Melihat pengelolaan kawasan Grand Place sebagai obyek wisata, saya jadi merasa iri. Sebetulnya kita juga memiliki asset sejarah dan gedung-gedung tua yang tidak kalah menarik dengan gedung-gedung di kawasan Grand Place. Sebagai contoh di Jakarta kita memiliki gedung-gedung tua yang memiliki nilai sejarah di kawasan Kota, yang dulu dibangun oleh pemerintah Hindia Belanda. Di Kawasan Kota Tua ini antara lain terdapat gedung Balai Kota yang dibangun abad ke-16 dan sekarang menjadi Museum Fatahillah. Di halaman museum terdapat meriam peninggalan Belanda yang dikenal sebagai meriam si Jagur. Konon jika mengusap meriam ini, seorang wanita yang ingin memiliki momongan, maka keinginannya akan terkabul. Ada pula kantor Gubernur VOC, Baton Van Imhoff, yang telah berdiri sejak tahun 1710 dan sekarang menjadi Toko Merah. Selain itu terdapat Jembatan Kota Intan yang dibangun pada tahun 1628, yang bagian tengah jembatan dapat dinaikkan jika terdapat kapal yang akan melintas (dulu katanya sungainya masih bersih dan dapat dipergunakan oleh kapal-kapal ukuran tertentu).

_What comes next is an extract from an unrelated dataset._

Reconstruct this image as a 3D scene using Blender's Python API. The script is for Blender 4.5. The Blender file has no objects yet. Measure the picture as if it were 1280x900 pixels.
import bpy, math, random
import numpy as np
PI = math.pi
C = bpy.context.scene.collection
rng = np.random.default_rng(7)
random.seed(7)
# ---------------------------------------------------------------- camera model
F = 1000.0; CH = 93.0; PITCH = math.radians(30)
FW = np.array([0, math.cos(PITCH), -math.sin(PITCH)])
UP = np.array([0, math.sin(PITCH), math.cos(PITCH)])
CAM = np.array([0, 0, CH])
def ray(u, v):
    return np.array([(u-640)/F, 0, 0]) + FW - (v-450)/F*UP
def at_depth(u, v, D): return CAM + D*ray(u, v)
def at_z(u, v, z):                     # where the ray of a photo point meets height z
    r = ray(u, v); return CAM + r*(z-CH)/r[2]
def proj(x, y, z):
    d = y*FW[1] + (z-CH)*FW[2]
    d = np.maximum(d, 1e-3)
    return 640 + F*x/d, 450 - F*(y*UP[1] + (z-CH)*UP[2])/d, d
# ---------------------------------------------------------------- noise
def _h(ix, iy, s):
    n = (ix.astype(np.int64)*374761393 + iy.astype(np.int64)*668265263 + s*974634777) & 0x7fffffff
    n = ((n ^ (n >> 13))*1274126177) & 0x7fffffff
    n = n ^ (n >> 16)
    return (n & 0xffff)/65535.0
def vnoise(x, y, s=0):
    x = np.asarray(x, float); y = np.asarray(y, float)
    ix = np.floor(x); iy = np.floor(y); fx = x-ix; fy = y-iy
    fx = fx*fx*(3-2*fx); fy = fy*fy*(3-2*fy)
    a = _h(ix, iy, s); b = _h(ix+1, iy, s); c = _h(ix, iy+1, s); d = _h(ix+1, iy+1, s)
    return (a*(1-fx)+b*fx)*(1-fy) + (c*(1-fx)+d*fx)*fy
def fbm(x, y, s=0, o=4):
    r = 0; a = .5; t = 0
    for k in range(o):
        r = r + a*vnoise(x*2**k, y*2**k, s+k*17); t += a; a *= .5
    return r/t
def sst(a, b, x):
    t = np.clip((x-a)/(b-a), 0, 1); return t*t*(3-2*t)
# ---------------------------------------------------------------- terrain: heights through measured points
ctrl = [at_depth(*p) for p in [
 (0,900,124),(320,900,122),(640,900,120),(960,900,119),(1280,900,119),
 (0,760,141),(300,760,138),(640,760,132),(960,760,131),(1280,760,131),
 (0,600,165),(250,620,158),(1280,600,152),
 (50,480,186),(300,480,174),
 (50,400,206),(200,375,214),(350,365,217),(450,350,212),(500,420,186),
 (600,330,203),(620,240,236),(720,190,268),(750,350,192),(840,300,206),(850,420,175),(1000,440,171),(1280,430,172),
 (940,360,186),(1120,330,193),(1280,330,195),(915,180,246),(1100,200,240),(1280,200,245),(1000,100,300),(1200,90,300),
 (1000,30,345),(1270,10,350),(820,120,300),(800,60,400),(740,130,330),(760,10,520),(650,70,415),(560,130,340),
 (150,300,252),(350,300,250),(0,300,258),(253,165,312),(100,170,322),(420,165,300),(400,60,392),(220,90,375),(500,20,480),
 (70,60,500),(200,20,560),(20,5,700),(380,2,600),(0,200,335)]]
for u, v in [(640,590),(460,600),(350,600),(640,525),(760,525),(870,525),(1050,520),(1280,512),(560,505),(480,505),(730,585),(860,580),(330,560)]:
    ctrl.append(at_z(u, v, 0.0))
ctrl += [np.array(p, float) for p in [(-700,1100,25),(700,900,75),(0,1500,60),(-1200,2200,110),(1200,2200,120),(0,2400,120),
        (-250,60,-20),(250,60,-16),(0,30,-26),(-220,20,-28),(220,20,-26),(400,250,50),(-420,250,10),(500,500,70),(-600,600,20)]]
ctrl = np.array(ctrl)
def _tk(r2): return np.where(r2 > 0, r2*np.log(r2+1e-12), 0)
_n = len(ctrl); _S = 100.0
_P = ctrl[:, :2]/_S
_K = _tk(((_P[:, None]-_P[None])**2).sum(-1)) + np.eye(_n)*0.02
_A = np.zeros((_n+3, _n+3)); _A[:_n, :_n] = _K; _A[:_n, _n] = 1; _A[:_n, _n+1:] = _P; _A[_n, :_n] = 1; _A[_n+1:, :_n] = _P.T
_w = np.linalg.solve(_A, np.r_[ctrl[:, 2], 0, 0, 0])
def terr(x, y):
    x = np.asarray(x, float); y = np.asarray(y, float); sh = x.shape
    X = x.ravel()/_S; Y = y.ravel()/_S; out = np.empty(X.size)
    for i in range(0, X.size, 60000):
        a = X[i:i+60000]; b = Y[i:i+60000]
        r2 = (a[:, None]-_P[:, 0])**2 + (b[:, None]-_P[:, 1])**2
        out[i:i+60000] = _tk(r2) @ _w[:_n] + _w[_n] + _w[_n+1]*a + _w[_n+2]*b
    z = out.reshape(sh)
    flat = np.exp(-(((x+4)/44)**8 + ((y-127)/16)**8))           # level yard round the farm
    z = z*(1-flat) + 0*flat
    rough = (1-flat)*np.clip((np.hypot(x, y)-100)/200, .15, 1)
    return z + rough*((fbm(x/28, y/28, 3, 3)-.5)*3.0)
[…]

Namun sayangnya pelestarian bangunan-bangunan yang memiliki nilai sejarah tinggi tersebut sangat kurang. Contohnya selain Jembatan Kota Intan yang sudah tidak berfungsi sebagai mana mestinya, sungainya pun kotor dan bau. Kemudian bangunan air mancur yang terdapat di depan gedung Fathillah, yang konon berfungsi sebagai sumber mata air warga setempat, kini rusak dan tidak berfungsi sama sekali. Belum lagi gedung-gedung lain yang telah berubah fungsi dan tidak jelas penataannya. Apalagi kemudian ditambah dengan kondisi lalu lintas yang ruwet tidak karuan dan dipadati beragam kendaraan, mulai dari bus, kendaraan pribadi, motor hingga ojek sepeda.
Keinginan untuk memaksimalkan potensi Kawasan Kota Tua, tampaknya bukan tidak ada, karena seperti dibaca di media massa, pemerintah DKI juga sudah sejak lama berupaya merevitalisasi Kawasan Kota Tua. Aturan hukumnya juga sudah ada yaitu SK Gubernur DKI Jakarta nomor 475/1993 yang menindaklanjuti UU No.5 tahun 1992 mengenai perlindungan terhadap bangunan dan benda cagar budaya. Dalam tataran yang lebih praktis, saya juga pernah baca bahwa Pemerintah Kota Jakarta Barat pernah menyelenggarakan Festival Kesenian Kota Tua dan Pecinan di kawasan Kota. Kegiatan yang dilakukan antara lain ”Plesiran Tempo Doeloe Bank Djadoel di Batavia” dan pawai yang menampilkan barongsai, tanjidor, kuda lumping dan ondel-ondel serta marching band.
Upaya-upaya tersebut diatas sangat baik, namun tentunya perlu lebih digiatkan antara lain dengan merestorasi gedung-gedung tua, merubah suasana Kawasan Kota Tua menjadi lebih hidup dan menjadikannya kawasan bisnis wisata serta melibatkan peran serta masyarakat. Terkait peran serta masyarakat, saya sangat senang ketika membaca berita bahwa di Jakarta telah terbentuk organisasi pecinta kota tua yaitu Jakarta Old Town (JOK) dipimpin Miranda Gultom. Saya berharap organisasi seperti JOK bisa melakukan penataan Kawasan Kota Tua sebagai tempat tujuan wisata sekaligus melestarikan bangunan tua yang memiliki kaitan sejarah perkembangan kota Jakarta. Tapi kapan ya hal tersebut segera terwujud?. Saya sich inginnya cepat-cepat, sehingga jika pada saat nanti kembali ke Jakarta, saya dan keluarga bisa plesiran ke Kawasan Kota Tua dengan nyaman. Ada yang bisa dilihat dan dinikmati, tentu saja tanpa harus mencium bau busuk sampah dan kekhawatiran diserempet motor atau ojek. O iya, kalau ada pejabat Pemda DKI yang ingin mengadakan studi banding ke Brussels, saya bersedia kok menemani. Peace.